Já para Dona Jaciara, com 68 anos de vida e 60 de tabuleiro – pois começou a cozinhar desde criança – ser baiana se liga com outro ponto de destaque no Brasil, o sincretismo religioso. Jaciara aprendeu o ofício com a avó, que era do candomblé, e ensinou às filhas, que hoje são missionárias católicas. 

Ela conta que ficou doente quando tinha apenas sete anos e a avó iniciou ela em cerimônia de feitura de santo. Foi a partir daí que aprendeu o ofício, conta. Jaciara cresceu e ensinou para as duas filhas, que hoje são cristãs e fazem acarajé quando tem algum evento – até mesmo religioso.

“Pretendo continuar até o dia que Deus quiser. Nós baianas somos o cartão postal da Bahia”, comemora a baiana Jaciara. 

Jaciara aprendeu a fazer acarajé com apenas sete anos de idade. Foto: Arisson Marinho / CORREIO

A tradição das baianas do acarajé vem das escravas libertas.
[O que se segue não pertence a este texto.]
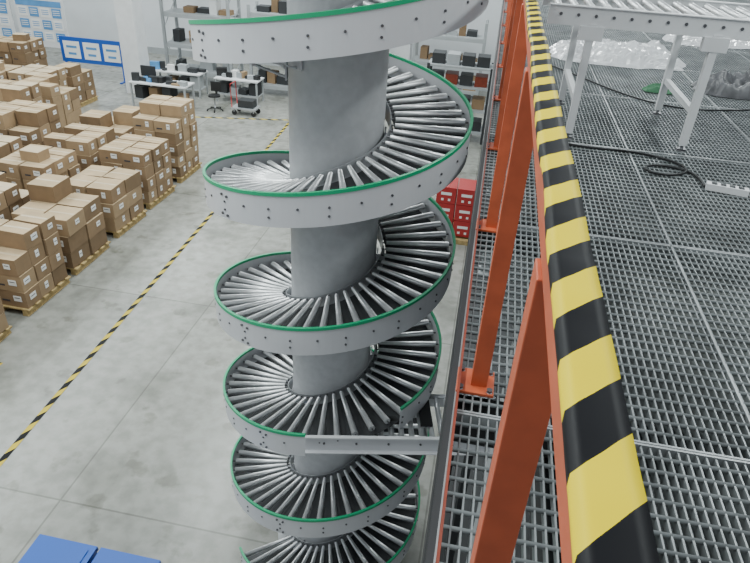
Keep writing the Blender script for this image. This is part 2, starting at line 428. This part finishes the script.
# ---------------------------------------------------------------- far end: boards, racks, benches
def board(x,y,w,h,z,m):
    b=MB(); b.box((x,y,z),(w,.05,h),M_white)
    for i in(-1,1): b.box((x+i*(w/2-.06),y+.05,(z+h/2)/2),(.05,.05,z+h/2),M_grey); b.box((x+i*(w/2-.06),y+.05,.02),(.07,.6,.04),M_grey)
    b.box((x,y-.033,z+h*.40),(w*.92,.012,h*.12),M_blueb)
    nx=4
    for i in range(nx):
        for j in range(3):
            b.box((x-w*.46+w*.92*(i+.5)/nx,y-.033,z+h*.22-h*.25*j),(w*.92/nx*.8,.012,h*.19),m if (i+j)%2 else M_label)
            for q in range(3): b.box((x-w*.46+w*.92*(i+.5)/nx,y-.042,z+h*.27-h*.25*j-.07*q),(w*.92/nx*.6,.006,.022),M_blueb if (i+j)%2==0 else M_label)
    return b.build('notice_board')
board(-16.7,22.3,2.0,1.7,1.45,M_blueb); board(-19.0,22.3,2.2,1.7,1.45,M_blueb)
b=MB(); sx,sy=-13.9,20.9
b.box((sx,sy,.95),(2.4,.06,.85),M_blue)
for i in range(3): b.box((sx-.76+i*.76,sy-.035,.95),(.62,.012,.58),M_label); b.box((sx-.76+i*.76,sy-.043,1.05),(.4,.006,.08),M_blueb); b.box((sx-.76+i*.76,sy-.043,.82),(.3,.006,.08),M_blueb)
for i in(-1,1): b.box((sx+i*1.1,sy,.26),(.06,.06,.52),M_blue); b.box((sx+i*1.1,sy,.02),(.08,.6,.04),M_blue)
b.build('display_sign_stand')

def rack(x,y,w,d,levels,top,name='storage_rack',fill=.8):
    b=MB()
    for i in(-1,1):
        for j in(-1,1): b.box((x+i*w/2,y+j*d/2,top/2),(.09,.09,top),M_grey)
        for q in range(4):
            za=top*q/4+.1; b.beam((x+i*w/2,y-d/2,za),(x+i*w/2,y+d/2,za+top/4-.1),.03,.03,M_grey)
    for z in levels:
        for j in(-1,1): b.box((x,y+j*d/2,z),(w,.05,.12),M_grey)
        b.box((x,y,z+.07),(w,d,.02),M_grey)
        xx=x-w/2+.3
        while xx<x+w/2-.2:
            ww=random.uniform(.2,.5); hh=random.uniform(.15,.5)
            if random.random()<fill: b.box((xx+ww/2-.1,y+random.uniform(-.1,.1),z+.08+hh/2),(ww,.4,hh),random.choice(M_card+[M_white,M_dark,M_dark,M_grey,M_blueb]),top=None,rz=random.uniform(-.1,.1))
            xx+=ww+.05
    return b.build(name)
rack(-10.2,22.0,2.4,1.0,[.4,1.3,2.3,3.3],3.5,fill=.75)
rack(-7.1,21.6,2.1,.8,[.3,1.1,1.9,2.6],2.9,fill=.9)
rack(-4.9,23.0,1.8,.8,[.3,1.2,2.1],2.7,fill=.9)
rack(-1.6,23.5,2.4,.8,[.3,1.2,2.1],2.7)

def bench(x,y,w,d,mon=False):
    b=MB(); b.box((x,y,.76),(w,d,.04),M_white)
    for i in(-1,1):
        for j in(-1,1): b.box((x+i*(w/2-.05),y+j*(d/2-.05),.37),(.05,.05,.74),M_grey)
    b.box((x,y,.25),(w-.1,d-.1,.03),M_grey)
    if mon:
        b.box((x-w*.25,y+.12,.79),(.22,.18,.02),M_dark); b.box((x-w*.25,y+.12,.86),(.05,.05,.14),M_dark); b.box((x-w*.25,y+.12,1.05),(.5,.04,.32),M_dark)
    for q in range(9):
        ww,dd,hh=random.uniform(.08,.35),random.uniform(.08,.25),random.uniform(.04,.26)
        b.box((x-w*.42+w*.84*q/8,y+random.uniform(-.18,.12),.78+hh/2),(ww,dd,hh),random.choice([M_black,M_dark,M_grey,M_card[1],M_blueb,M_label,M_dark]),rz=random.uniform(-.5,.5))
    for q in range(4):
        hh=random.uniform(.15,.4); b.box((x-w*.35+w*.7*q/3,y+random.uniform(-.05,.05),.265+hh/2),(.3,.4,hh),random.choice([M_dark,M_card[0],M_card[2],M_grey]),rz=random.uniform(-.2,.2))
    return b.build('packing_bench')
bench(-10.2,18.7,1.9,.7,True); bench(-8.2,20.2,1.5,.7); bench(-10.4,20.3,1.8,.7); bench(-3.2,20.8,1.8,.8); bench(-5.6,20.4,1.4,.7)
b=MB(); x,y=-8.55,18.9
b.cyl((x,y,.45),(x,y,.5),.19,M_black,20); b.cyl((x,y,.08),(x,y,.45),.025,M_steel,10)
for i in range(5):
    t=i*2*PI/5; b.beam((x,y,.09),(x+.25*math.cos(t),y+.25*math.sin(t),.06),.03,.025,M_black); b.cyl((x+.25*math.cos(t),y+.25*math.sin(t),0),(x+.25*math.cos(t),y+.25*math.sin(t),.05),.025,M_black,8)
b.box((x,y+.18,.72),(.34,.04,.3),M_black); b.box((x,y+.17,.54),(.05,.03,.2),M_black); b.build('office_chair')
b=MB(); x,y=-7.5,18.9
b.box((x,y,.22),(.8,.5,.04),M_grey)
for i in(-1,1):
    for j in(-1,1): b.cyl((x+i*.32,y+j*.2-.015,.08),(x+i*.32,y+j*.2+.015,.08),.08,M_black,16); b.box((x+i*.32,y+j*.2,.16),(.04,.05,.1),M_steel)
b.tube([(x-.38,y-.22,.24),(x-.40,y-.22,.95),(x-.40,y+.22,.95),(x-.38,y+.22,.24)],.016,M_red)
b.box((x+.05,y,.36),(.5,.36,.22),M_dark)
b.build('hand_trolley')
b=MB(); x,y=-.9,19.0
for i in(-1,1):
    for j in(-1,1): b.box((x+i*.9,y+j*.4,1.1),(.08,.08,2.2),M_dark)
for z in(.3,.95,1.6,2.15):
    b.box((x,y,z),(1.85,.85,.05),M_grey)
    for k in range(4): b.box((x-.65+.43*k,y,z+.17),(.36,.5,.28),random.choice([M_dark,M_dark,M_card[0],M_orangeD,M_dark,M_grey]))
b.build('parts_rack')
crumple('plastic_sheet',-1.5,17.2,0,1.1,.8,.30,M_plastic,22)

# ---------------------------------------------------------------- lights
w=bpy.data.worlds.new('world'); bpy.context.scene.world=w; w.use_nodes=True
w.node_tree.nodes['Background'].inputs[0].default_value=(.82,.90,.96,1); w.node_tree.nodes['Background'].inputs[1].default_value=.46
def lamp(x,y,e,sx=.5,sy=7,z=8.7):
    l=bpy.data.lights.new('ceiling_light','AREA'); l.shape='RECTANGLE'; l.size=sx; l.size_y=sy; l.energy=e; l.color=(.92,1,.99)
    o=bpy.data.objects.new('ceiling_light',l); COL.objects.link(o); o.location=(x,y,z)
for x,e in((-18,430),(-12,430),(-6,440),(-2.2,340),(3.5,270)):
    for y in(3.5,13,21): lamp(x,y,e)

# ---------------------------------------------------------------- camera
cam=bpy.data.cameras.new('camera'); co=bpy.data.objects.new('camera',cam); COL.objects.link(co)
cam.sensor_width=36; cam.lens=630/750*36; cam.clip_start=0.02; cam.clip_end=200
M=Matrix.Rotation(math.radians(9),4,'Z')@Matrix.Rotation(math.radians(58.5),4,'X')@Matrix.Rotation(math.radians(3.7),4,'Z')
M.translation=(0,0,H); co.matrix_world=M
bpy.context.scene.camera=co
Não por acaso, a relação com religiosidade começou com o acarajé sendo oferenda para Iansã nos terreiros e, com o passar do tempo, a iguaria passou a ser negociada com valor comercial. 

Na sexta (25), o Dia Nacional da Baiana de Acarajé terá comemoração pela vida, liberdade e cultura. As baianas se encontrarão no Memorial das Baianas de Acarajé às 12h e, após almoço, as portas estarão abertas ao público. O memorial é um espaço dedicado à história e à tradição do ofício das mulheres que comercializam a comida típica da Bahia, feita com massa de feijão-fradinho e que leva pimenta, camarão seco, vatapá, caruru e salada.
 

Revalidação do ofício vai sair em 7 de dezembro

O Instituto do Patrimônio Histórico e Artístico Nacional (Iphan) anunciou que a revalidação do título de patrimônio imaterial para as baianas do acarajé acontecerá em 7 de dezembro de 2023. As baianas receberam o reconhecimento em 2005, mas o certificado está sem renovação desde 2015. Segundo o instituto, a demora para debater a revalidação do título se deve à ampliação da abrangência do bem cultural, que foi registrado inicialmente em Salvador (BA). 

“Por conta da abrangência geográfica do bem cultural, foi necessária a realização de outros estudos e a produção de documentação complementar para subsidiar a revalidação do título”, informou por nota o Iphan. 

As baianas também foram reconhecidas pelo Instituto do Patrimônio Artístico e Cultural da Bahia (Ipac), em 2012. Contudo, também sem renovação desde 2017. Neste caso, a previsão para revalidação deve acontecer só no próximo ano, afirma o Diretor de Preservação de Patrimônio Cultural, Roberto Pellegrino, do Ipac. 

“Por uma questão de antiguidade do reconhecimento oficial, começamos com a Festa de Santa Bárbara, Festa da Boa Morte e Carnaval de Maragojipe [na regulação de protocolos]. O Ofício das Baianas de Acarajé já está sendo reavaliado para sua posterior revalidação”, afirma Pellegrino. 

Para as baianas, a falta do documento põe em risco a viabilidade de políticas públicas para a tradição regional. Já com a revalidação, é esperada mais atenção do poder público. A classe acredita que com o reconhecimento terá mais segurança, infraestrutura, assim como novos materiais para continuar a prática secular que tem um cantinho especial no coração, sobretudo, dos baianos. 

“A minha história é meu tabuleiro. Fico brava quando não venho por aqui. É uma briga com meus filhos. Não querem que eu venha, mas eu venho e vou continuar vindo”, declara Dona Julia, 69, que soma três décadas como baiana na ladeira do Pelourinho.